Saturday, June 07, 2008

«Quem tem Farelos?» É dia de mercado…

"Life is just like a merry-go-round, with all the fun of a fair"

É dia de mercado, manhã de alvoroço. Crianças pela mão. Do pai, porque as mães têm mais que agarrar, que escolher, que tirar, que refilar, que negociar, que regatear.

Sou só mais uma obreira no meio dos formigueiros de pessoas que se dirigem para aquele átrio mercante.

A proximidade do terreiro é anunciada por pregões que prometem aquilo que nunca darão. Mudanças de rumo, recuos certeiros, passos à frente. Desvios e uma dose saudável de tropeções. A um bom preço (dizem eles!).

Ora bem… Arregaço as mangas e cheguei.


Na barraquinha do trabalho peço baguinhas de focagem. Anda rara por estas paragens e há que aproveitar que hoje é dia de feira. O mercado da vida não tem só farelos, tem tudo. Dão-me baguinhas dois-em-um, diz que também dá energia, e eu acredito. Sou levada muito facilmente…

«Dê-me lá meio quilo homem, está com sorte que é a primeira barraca!»

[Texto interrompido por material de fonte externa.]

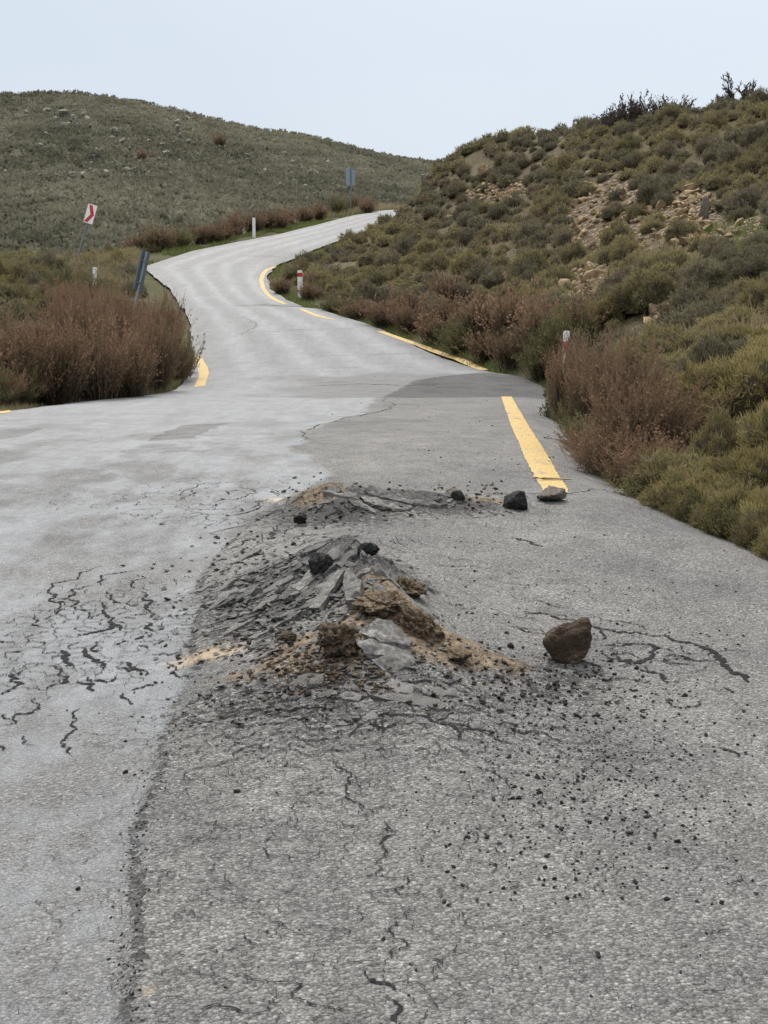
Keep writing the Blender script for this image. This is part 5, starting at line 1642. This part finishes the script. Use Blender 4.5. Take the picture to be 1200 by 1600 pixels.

Levo o foco e a energia, e sigo caminho. A manhã ainda mal começou. Peças de roupa em preço de ocasião. Vamos cá espreitar…

«Ora muito bom dia, menina. Então que lhe falta no guarda-fato?»
«Faltar, faltar, não me falta nada… Mas não encontro as minhas calças de montar…»
«Ai sim?! Eram aquelas verdes, na é verdade?!»
«Boa memória a sua… Calhando, ainda se lembra do meu nome...»
«Oh menina, não se estique que os clientes aqui são aos milhares! Leve mas é daqui as calças de montar e pague depois da ponte no picadeiro… Olhe… E aproveite e arranje mas é também umas botas que a senhora sua Mãe já pregou um chuto nas suas!»

Com esta não me meto. Tenho as calças, vou às botas, amanhã já monto. Antes de fugir, ela ainda me grita:

«Olhe! E pague em aflições! Que eu bem as ouço aí a chocalhar!»

Finjo que não ouço. Adiante. Que movimento! Anda tudo doido “à pergunta” de linhas e contornos. Tudo doido "à pergunta" de um trilho menos atribulado…

«Olhe, é aqui que se trocam obsessões?!»
«Depende menina… O que é que tem p’ra troca?!»
«Simetria e normalidade.»
«Ooh menina, hoje em dia a essas já ninguém as quer!»
«Hmm… E com preconceito, já faz alguma coisa?!»
«Esse ainda se troca por qualquer coisinha, ora mostre cá…»

Bem, fogo à peça. Vai a manhã a meio e eu com tanto por assuntar… Fogo à peça!

«Então e aqui, o que vende?!»
«Vendo cantigas menina, vendo cantigas….»
«Quanto é que leva pelo bandolim?!»
«Este é só para quem sabe tocar… A menina toca?»
«Não deve andar a precisar de vender, não... E o gira-discos está a um bom preço?»
«O didgeridoo?!»
«Não, o gira-discos.»
«Didgeridoo não temos menina.»
«O gira-discos, homem!»
«Aah… Olhe menina, para si – e só porque é para si – são dois segredos!»
«Dois segredos?! Isso é muito caro…! Deixe lá, fica p’ro São João!»

Oooohhh… Aí vem ela… Estou bem arranjada. Não me basta a multa, agora tenho a praga…

«Ai menina, vejo-a tão rodeada de inveja, não é melhor ler-lhe a sina, não?!»
«Cruzes! Afaste-se de mim, mulher!»

Boa altura para ter uma feiticeira como inimiga…
Também… Qualquer coisinha, vou ali desanuviar para a Fonte da Telha. O barril está a um bom preço para esses devaneios.

«Olhe, não me sabe dizer onde posso comprar Tempo, não?!»
«Oh minha filha… Vêm cá todos atrás do mesmo…»
«É um bem de luxo, sabe como é…»
«Pois, mas aqui não há disso…»
«Ai não…? Mas olhe que me disseram que este era o melhor sítio para encontrá-lo…»
«Mentiram-lhe.»
«Bandidos…»

Bem… Só me restam alguns trocados… (é que sempre que se fala em Tempo, voam alguns tostões...)

«Bla bla bla bla bla bla la Toscana meravigliosa?»
«Hmm… La bella Toscana…»

Preço em páginas.
Troco em Chianti.
E assim conversamos.

Chego ao fim do mercado. Acaba numa parede. Que chatice. E agora que o ar estava tão agradável. Dou meia-volta. Levo os bolsos vazios. Já nas mãos levo todo o cheio dos próximos meses.